07/10/2002 tarihli kaza neticesinde, davacının oğlu Taner Yeşilbaş vefat etmiş, dava dışı Cemal Özkan hakkında, kaza tarihinde yürürlükte bulunan 765 sayılı TCK 455/1-son ve 2918 sayılı KTK 119 maddeleri kapsamında kamu davası açılmıştır. 765 sayılı TCK 102/4 maddesi gereği, ceza zaman aşımı süresi 5 yıldır. (Yargıtay HGK 2013/4-440 – 2014/115 Sayılı ilam).
07/10/2002 tarihli, müteveffa Taner Yeşilbaş’ın ölümüne sebep olan olaya ilişkin ceza zaman aşımının, olay tarihinde yürürlükte bulunan 765 sayılı TCK 455/1 ve 765 sayılı TCK 102/4 maddesi gereği 5 yıllık zaman aşımına tabi olduğu, zaman aşımı süresinin 07/10/2007 tarihinde dolduğu, davanın 19/09/2017 tarihinde açıldığı, davalının cevap dilekçesinde zaman aşımı definde bulunduğu anlaşılmakla, davanın zaman aşımı sebebiyle reddi gerekirken yazılı şekilde hüküm kurulması isabetli olmamıştır. Davalı vekilinin istinaf talebi yerindedir.

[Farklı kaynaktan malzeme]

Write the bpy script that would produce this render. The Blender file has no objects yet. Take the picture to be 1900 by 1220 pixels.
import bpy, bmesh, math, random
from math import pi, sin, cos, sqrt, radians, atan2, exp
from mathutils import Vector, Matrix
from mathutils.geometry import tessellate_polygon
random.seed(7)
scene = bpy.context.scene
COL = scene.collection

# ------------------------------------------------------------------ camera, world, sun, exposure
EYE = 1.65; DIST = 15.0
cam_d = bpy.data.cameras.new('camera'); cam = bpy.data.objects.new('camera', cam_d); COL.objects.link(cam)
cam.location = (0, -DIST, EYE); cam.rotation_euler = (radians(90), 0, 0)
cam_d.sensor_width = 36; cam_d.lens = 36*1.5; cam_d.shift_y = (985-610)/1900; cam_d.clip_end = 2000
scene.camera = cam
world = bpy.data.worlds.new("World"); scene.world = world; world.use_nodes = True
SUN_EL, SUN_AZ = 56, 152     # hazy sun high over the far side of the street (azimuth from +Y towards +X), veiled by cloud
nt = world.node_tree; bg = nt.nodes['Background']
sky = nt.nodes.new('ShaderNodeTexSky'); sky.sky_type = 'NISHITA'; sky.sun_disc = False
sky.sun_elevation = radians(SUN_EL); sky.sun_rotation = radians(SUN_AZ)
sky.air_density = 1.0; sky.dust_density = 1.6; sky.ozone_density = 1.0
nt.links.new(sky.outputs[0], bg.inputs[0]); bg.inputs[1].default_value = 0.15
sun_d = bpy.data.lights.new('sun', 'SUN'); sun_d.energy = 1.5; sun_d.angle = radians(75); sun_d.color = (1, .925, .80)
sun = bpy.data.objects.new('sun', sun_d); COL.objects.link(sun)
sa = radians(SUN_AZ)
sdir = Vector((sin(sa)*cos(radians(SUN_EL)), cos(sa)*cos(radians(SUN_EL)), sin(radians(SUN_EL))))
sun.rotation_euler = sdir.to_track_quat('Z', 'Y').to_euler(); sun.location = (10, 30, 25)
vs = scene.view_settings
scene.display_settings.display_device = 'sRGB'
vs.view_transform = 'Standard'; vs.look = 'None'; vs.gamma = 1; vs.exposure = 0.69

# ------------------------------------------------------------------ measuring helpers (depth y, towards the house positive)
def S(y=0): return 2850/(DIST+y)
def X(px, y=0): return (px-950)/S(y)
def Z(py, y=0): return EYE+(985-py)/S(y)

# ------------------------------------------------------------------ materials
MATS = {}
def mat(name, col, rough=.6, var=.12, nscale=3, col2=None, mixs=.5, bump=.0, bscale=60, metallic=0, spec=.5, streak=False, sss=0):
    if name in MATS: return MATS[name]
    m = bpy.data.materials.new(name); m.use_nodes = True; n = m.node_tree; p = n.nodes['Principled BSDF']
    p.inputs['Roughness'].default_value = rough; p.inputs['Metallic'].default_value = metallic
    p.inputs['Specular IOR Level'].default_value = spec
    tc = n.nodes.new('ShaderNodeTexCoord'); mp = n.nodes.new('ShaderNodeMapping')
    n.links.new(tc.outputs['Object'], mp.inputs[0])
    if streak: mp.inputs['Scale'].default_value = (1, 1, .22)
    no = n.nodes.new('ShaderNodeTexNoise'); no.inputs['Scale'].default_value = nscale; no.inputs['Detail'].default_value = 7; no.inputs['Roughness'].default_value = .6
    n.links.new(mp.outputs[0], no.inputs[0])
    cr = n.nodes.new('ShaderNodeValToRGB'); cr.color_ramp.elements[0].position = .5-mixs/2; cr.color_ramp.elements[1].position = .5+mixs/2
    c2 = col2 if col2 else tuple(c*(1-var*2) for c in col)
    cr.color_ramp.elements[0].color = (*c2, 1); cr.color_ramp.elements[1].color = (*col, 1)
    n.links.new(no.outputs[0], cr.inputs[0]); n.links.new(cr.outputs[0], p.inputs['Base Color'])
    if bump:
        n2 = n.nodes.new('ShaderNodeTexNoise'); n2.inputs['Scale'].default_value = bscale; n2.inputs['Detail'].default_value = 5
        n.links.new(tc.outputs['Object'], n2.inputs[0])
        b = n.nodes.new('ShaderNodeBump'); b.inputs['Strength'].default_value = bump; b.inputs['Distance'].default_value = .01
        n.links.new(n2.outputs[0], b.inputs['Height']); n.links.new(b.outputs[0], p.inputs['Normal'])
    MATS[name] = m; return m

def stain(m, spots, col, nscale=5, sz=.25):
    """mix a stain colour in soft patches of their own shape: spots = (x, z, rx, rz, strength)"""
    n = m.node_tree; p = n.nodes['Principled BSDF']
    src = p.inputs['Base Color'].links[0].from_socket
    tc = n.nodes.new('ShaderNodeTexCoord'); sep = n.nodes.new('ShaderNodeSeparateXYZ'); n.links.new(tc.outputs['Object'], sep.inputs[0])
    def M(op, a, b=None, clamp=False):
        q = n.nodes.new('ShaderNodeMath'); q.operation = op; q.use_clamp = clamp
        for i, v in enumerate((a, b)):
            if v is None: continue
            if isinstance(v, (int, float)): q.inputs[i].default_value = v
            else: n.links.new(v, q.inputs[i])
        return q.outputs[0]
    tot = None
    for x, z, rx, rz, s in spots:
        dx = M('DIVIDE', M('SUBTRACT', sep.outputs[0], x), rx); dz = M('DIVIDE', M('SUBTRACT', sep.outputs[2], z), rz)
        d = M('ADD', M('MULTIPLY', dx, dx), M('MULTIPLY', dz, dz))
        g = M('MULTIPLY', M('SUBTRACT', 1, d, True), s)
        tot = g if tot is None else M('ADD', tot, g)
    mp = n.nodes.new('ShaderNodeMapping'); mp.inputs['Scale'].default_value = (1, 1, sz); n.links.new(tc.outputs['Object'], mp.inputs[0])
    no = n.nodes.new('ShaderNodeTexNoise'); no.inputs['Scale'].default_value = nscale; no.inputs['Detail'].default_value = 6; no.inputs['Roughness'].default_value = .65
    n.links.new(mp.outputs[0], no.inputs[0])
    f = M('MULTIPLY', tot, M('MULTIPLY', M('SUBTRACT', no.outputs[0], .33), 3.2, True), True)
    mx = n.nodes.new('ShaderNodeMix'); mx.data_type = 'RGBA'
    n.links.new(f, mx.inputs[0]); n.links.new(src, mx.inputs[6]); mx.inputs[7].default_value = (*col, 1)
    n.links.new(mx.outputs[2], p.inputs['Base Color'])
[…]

6100 sayılı HMK 355. maddesi gereğince istinafa başvuranın sıfatı, istinaf konusu yapılan nedenler ve kamu düzeni ile sınırlı olarak yapılan inceleme sonucunda, yukarıda açıklanan nedenlerle davalı vekilinin zaman aşımı defi kapsamında davanın reddi gerekirken, davanın kısmen kabulüne karar verilmesi, usul ve yasaya aykırı olduğundan davalı vekilinin istinaf başvurusunun bu sebeple esas bakımından kabulü ile dosyadaki mevcut delil durumuna göre bu durum yeniden yargılama yapılmasını gerektirmediğinden 6100 sayılı HMK 353/1-b-2 maddesi gereğince mahkeme kararının kaldırılarak yeniden hüküm kurulmasına dair aşağıdaki şekilde karar verilmiştir.

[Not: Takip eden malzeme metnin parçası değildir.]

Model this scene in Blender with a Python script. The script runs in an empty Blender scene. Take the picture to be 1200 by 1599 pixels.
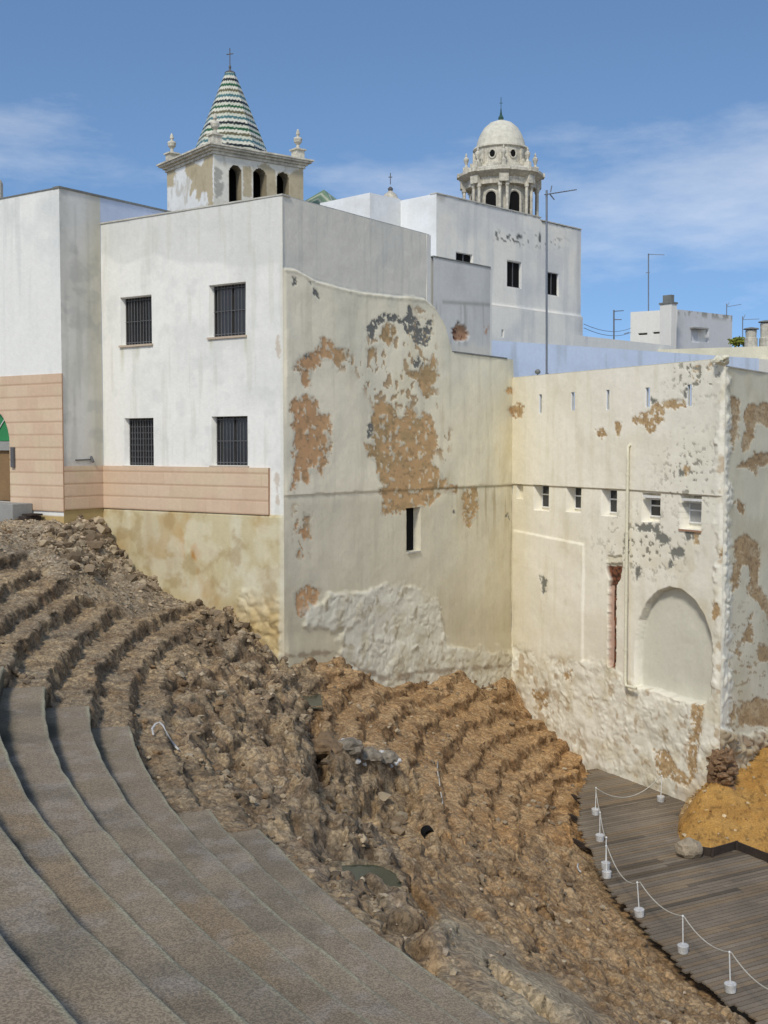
import bpy, bmesh, math, random
import numpy as np
from mathutils import Vector
random.seed(7); rng = np.random.default_rng(7)
SC = bpy.context.scene
# ------------------------------------------------------------------ camera
F_PX, PITCH = 1840.0, math.radians(3.16)
cam = bpy.data.cameras.new("camera"); camo = bpy.data.objects.new("camera", cam)
SC.collection.objects.link(camo); SC.camera = camo
camo.location = (0, 0, 0); camo.rotation_euler = (math.pi/2 - PITCH, 0, 0)
cam.sensor_fit = 'VERTICAL'; cam.sensor_height = 36; cam.sensor_width = 27
cam.lens = 36*F_PX/1599; cam.clip_start = .1; cam.clip_end = 5000
# ------------------------------------------------------------------ sky
SUN_AZ, SUN_EL = math.radians(200), math.radians(45)     # clockwise from +Y
W = bpy.data.worlds.new("World"); SC.world = W; W.use_nodes = True
wn, wl = W.node_tree.nodes, W.node_tree.links
wn.clear()
wo = wn.new('ShaderNodeOutputWorld'); bg = wn.new('ShaderNodeBackground')
sky = wn.new('ShaderNodeTexSky'); sky.sky_type = 'NISHITA'; sky.sun_disc = False
sky.sun_elevation = SUN_EL; sky.sun_rotation = SUN_AZ
sky.air_density = 1.0; sky.dust_density = .0; sky.ozone_density = 1.6; sky.altitude = 0
tc = wn.new('ShaderNodeTexCoord'); sx = wn.new('ShaderNodeSeparateXYZ'); cx_ = wn.new('ShaderNodeCombineXYZ')
ma = wn.new('ShaderNodeMath'); ma.operation = 'MULTIPLY_ADD'; ma.inputs[1].default_value = 1.0; ma.inputs[2].default_value = .20   # clear air right down to the roofs
wl.new(tc.outputs['Generated'], sx.inputs[0]); wl.new(sx.outputs[2], ma.inputs[0]); wl.new(sx.outputs[0], cx_.inputs[0]); wl.new(sx.outputs[1], cx_.inputs[1]); wl.new(ma.outputs[0], cx_.inputs[2])
wl.new(cx_.outputs[0], sky.inputs[0])
mp = wn.new('ShaderNodeMapping')
mp.inputs['Scale'].default_value = (2.0, 2.0, 7.0); mp.inputs['Location'].default_value = (5.7, 1.9, .2); mp.inputs['Rotation'].default_value = (0, .12, 0)
nz = wn.new('ShaderNodeTexNoise'); nz.inputs['Scale'].default_value = 1.5
nz.inputs['Detail'].default_value = 8; nz.inputs['Roughness'].default_value = .62
fill_bank = wn.new('ShaderNodeMapRange'); fill_bank.inputs['From Min'].default_value = .35; fill_bank.inputs['From Max'].default_value = -.55   # unseen cloud added behind the viewer to fill the shaded walls
fill_bank.inputs['To Min'].default_value = 0; fill_bank.inputs['To Max'].default_value = .6; wl.new(sx.outputs[1], fill_bank.inputs['Value'])
low = wn.new('ShaderNodeMapRange'); low.inputs['From Min'].default_value = .25; low.inputs['From Max'].default_value = .33; low.inputs['To Min'].default_value = .0; low.inputs['To Max'].default_value = -.4; wl.new(sx.outputs[2], low.inputs['Value'])
ad = wn.new('ShaderNodeMath'); ad.operation = 'ADD'; ad0 = wn.new('ShaderNodeMath'); ad0.operation = 'ADD'; wl.new(low.outputs[0], ad0.inputs[0]); wl.new(fill_bank.outputs[0], ad0.inputs[1])
cr = wn.new('ShaderNodeValToRGB'); cr.color_ramp.elements[0].position = .45; cr.color_ramp.elements[1].position = .95
cr.color_ramp.elements[0].color = (0, 0, 0, 1); cr.color_ramp.elements[1].color = (.45, .45, .45, 1)
mx = wn.new('ShaderNodeMix'); mx.data_type = 'RGBA'; mx.inputs[7].default_value = (10.0, 9.4, 8.4, 1)
wl.new(tc.outputs['Generated'], mp.inputs[0]); wl.new(mp.outputs[0], nz.inputs[0]); wl.new(nz.outputs[0], ad.inputs[0]); wl.new(ad0.outputs[0], ad.inputs[1]); wl.new(ad.outputs[0], cr.inputs[0])
tint = wn.new('ShaderNodeMix'); tint.data_type = 'RGBA'; tint.blend_type = 'MULTIPLY'; tint.inputs[0].default_value = 1; tint.inputs[7].default_value = (.86, .98, 1.04, 1)
wl.new(cr.outputs[0], mx.inputs[0]); wl.new(sky.outputs[0], tint.inputs[6]); wl.new(tint.outputs[2], mx.inputs[6]); wl.new(mx.outputs[2], bg.inputs[0])
bg.inputs[1].default_value = .135
wl.new(bg.outputs[0], wo.inputs[0])
# ------------------------------------------------------------------ sun behind thin cloud
sl = bpy.data.lights.new("sun", 'SUN'); sl.energy = 2.1; sl.angle = math.radians(9); sl.color = (1, .94, .83)
so = bpy.data.objects.new("sun", sl); SC.collection.objects.link(so)
sd = Vector((math.sin(SUN_AZ)*math.cos(SUN_EL), math.cos(SUN_AZ)*math.cos(SUN_EL), math.sin(SUN_EL)))
so.rotation_euler = (-sd).to_track_quat('-Z', 'Y').to_euler(); so.location = (-20, -20, 40)
SC.view_settings.view_transform = 'Standard'; SC.view_settings.look = 'None'
SC.view_settings.exposure = 0.22; SC.view_settings.gamma = 1
# ================================================================== helpers
def lin(c):
    c = np.asarray(c, float)/255.0
    return np.where(c <= .04045, c/12.92, ((c+.055)/1.055)**2.4)
def ray(x, y):
    dx = (x-600)/F_PX; dz = -(y-799.5)/F_PX; c, s = math.cos(PITCH), math.sin(PITCH)
    return np.array([dx, c+dz*s, -s+dz*c])
def proj(X):
    X = np.asarray(X, float); c, s = math.cos(PITCH), math.sin(PITCH)
    dep = X[..., 1]*c - X[..., 2]*s; up = X[..., 1]*s + X[..., 2]*c
    dep = np.maximum(dep, .05)
    return 600+F_PX*X[..., 0]/dep, 799.5-F_PX*up/dep
def isec(px, py, P, d):
    D = ray(px, py); n = np.array([d[1], -d[0]]); t = (n@np.asarray(P)[:2])/(n@D[:2]); return D*t
def onz(px, py, z):
    D = ray(px, py); return D*(z/D[2])
def atY(px, py, Y):
    D = ray(px, py); return D*(Y/D[1])
def dirn(deg): return np.array([math.sin(math.radians(deg)), math.cos(math.radians(deg))])
M32 = np.uint64(0xFFFFFFFF)
def _h(ix, iy, iz, seed):
    with np.errstate(over='ignore'):
        h = (ix.astype(np.uint64)*np.uint64(374761393) + iy.astype(np.uint64)*np.uint64(668265263) + iz.astype(np.uint64)*np.uint64(2147483647) + np.uint64(seed*144665+17)) & M32
        h = ((h ^ (h >> np.uint64(13)))*np.uint64(1274126177)) & M32
        h = ((h ^ (h >> np.uint64(15)))*np.uint64(2246822519)) & M32
        h = h ^ (h >> np.uint64(16))
    return (h & np.uint64(0xFFFFFF)).astype(np.float64)/16777215.0
def vn(x, y, z=None, seed=0):
    x = np.asarray(x, float); y = np.asarray(y, float)+np.zeros_like(x)
    OFF = 100000
    ix = np.floor(x); iy = np.floor(y); fx = x-ix; fy = y-iy
    fx = fx*fx*(3-2*fx); fy = fy*fy*(3-2*fy); ix = (ix+OFF).astype(np.int64); iy = (iy+OFF).astype(np.int64)
    if z is None:
        o = np.zeros_like(ix)
        a = _h(ix, iy, o, seed); b = _h(ix+1, iy, o, seed); c = _h(ix, iy+1, o, seed); d = _h(ix+1, iy+1, o, seed)
        return ((a*(1-fx)+b*fx)*(1-fy)+(c*(1-fx)+d*fx)*fy)*2-1
    z = np.asarray(z, float)+np.zeros_like(x); iz = np.floor(z); fz = z-iz; fz = fz*fz*(3-2*fz); iz = (iz+OFF).astype(np.int64)
    r = []
    for k in (0, 1):
        a = _h(ix, iy, iz+k, seed); b = _h(ix+1, iy, iz+k, seed); c = _h(ix, iy+1, iz+k, seed); d = _h(ix+1, iy+1, iz+k, seed)
        r.append((a*(1-fx)+b*fx)*(1-fy)+(c*(1-fx)+d*fx)*fy)
    return (r[0]*(1-fz)+r[1]*fz)*2-1
def fbm(x, y, oct=4, seed=0, gain=.5, z=None):
    s = 0; a = 1.0; t = 0; f = 1.0
    for o in range(oct):
        s = s + a*vn(x*f+o*7.3, y*f+o*3.1, None if z is None else z*f, seed+o); t += a; a *= gain; f *= 2.03
    return s/t*1.6
def worley(x, y, seed=0):
    ix = np.floor(x).astype(np.int64); iy = np.floor(y).astype(np.int64); f1 = np.full(x.shape, 9.0); f2 = f1.copy(); cid = np.zeros(x.shape)
    o = np.zeros_like(ix)
    for dx in (-1, 0, 1):
        for dy in (-1, 0, 1):
            jx = ix+dx; jy = iy+dy
            qx = jx+_h(jx+100000, jy+100000, o, seed); qy = jy+_h(jx+100000, jy+100000, o, seed+5)
            d = np.hypot(qx-x, qy-y); c = _h(jx+100000, jy+100000, o, seed+9)
            n = d < f1; f2 = np.where(n, f1, np.minimum(f2, d)); cid = np.where(n, c, cid); f1 = np.where(n, d, f1)
    return f1, f2, cid
def sdp(px, py, poly):
    """signed distance to a polygon, positive inside"""
    P = np.asarray(poly, float); best = np.full(np.shape(px), 1e9); ins = np.zeros(np.shape(px), bool)
    for i in range(len(P)):
        a = P[i]; b = P[(i+1) % len(P)]; e = b-a; L = e@e+1e-9
        t = np.clip(((px-a[0])*e[0]+(py-a[1])*e[1])/L, 0, 1)
        best = np.minimum(best, (px-a[0]-t*e[0])**2+(py-a[1]-t*e[1])**2)
        if a[1] != b[1]:
            c = ((a[1] > py) != (b[1] > py)) & (px < (b[0]-a[0])*(py-a[1])/(b[1]-a[1])+a[0]); ins ^= c
    return np.where(ins, 1, -1)*np.sqrt(best)
def sst(a, b, x):
    t = np.clip((x-a)/(b-a), 0, 1); return t*t*(3-2*t)
def mixc(c, col, m):
    return c*(1-m[..., None])+np.asarray(col)*m[..., None]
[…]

HÜKÜM:Gerekçesi yukarıda açıklandığı üzere;
1- Bursa 2. Asliye Ticaret Mahkemesi 11/03/2019 tarih ve 2017/1169 – 2019/423 sayılı kararının KALDIRILMASINA,
6100 SAYILI HMK 353/1-b-2 maddesi gereğince YENİDEN ESAS HAKKINDA HÜKÜM KURULMASINA,
a) Zaman aşımı sebebiyle davanın REDDİNE,
b) Alınması gerekli 59,30.-TL harçtan peşin alınan 751,41.-TL’nin mahsubu ile bakiye 692,11.- TL harcın hüküm kesinleştiğinde talep halinde davacıya iadesine,
c) Davacı tarafından yapılan yargılama giderlerinin uhdesinde bırakılmasına
d) Davalı kendini vekil ile temsil edildiğinden AAÜT gereği 4.080,00.-TL vekalet ücretinin davacıdan alınarak davalıya verilmesine,
e) Kullanılmayan gider avansının karar kesinleştikten sonra davacıya iadesine,
f) Davalı tarafından yapılan yargılama gideri bulunmadığından bu hususta bir karar verilmesine yer olmadığına,
2-İstinaf kanun yoluna başvuran davalı tarafından yatırılan istinaf karar harcı ile tamamlama harcının talep halinde ilk derece mahkemesince iadesine,
3-Davalı tarafından yatırılan 121,30.-TL istinaf kanun yolu başvurma harcı ile 73,10.-TL tehiri icra karar olmak üzere toplam 194,40.-TL yargılama giderinin davacıdan alınarak davalıya verilmesine,
4-İstinaf başvuru aşamasında davalı tarafça yatırılan gider avansının karar kesinleştiğinde davalıya iadesine,
5-Karar tebliğ ve harç iade işlemlerinin ilk derece mahkemesince yapılmasına,
6-İstinaf yargılaması sırasında duruşma açılmadığından vekalet ücreti takdirine yer olmadığına,
Dair, dosya üzerinden yapılan inceleme sonunda, 6100 sayılı HMK’nın 362/1.a maddesi gereğince kesin olmak üzere 20/10/2021 tarihinde oy birliğiyle karar verildi.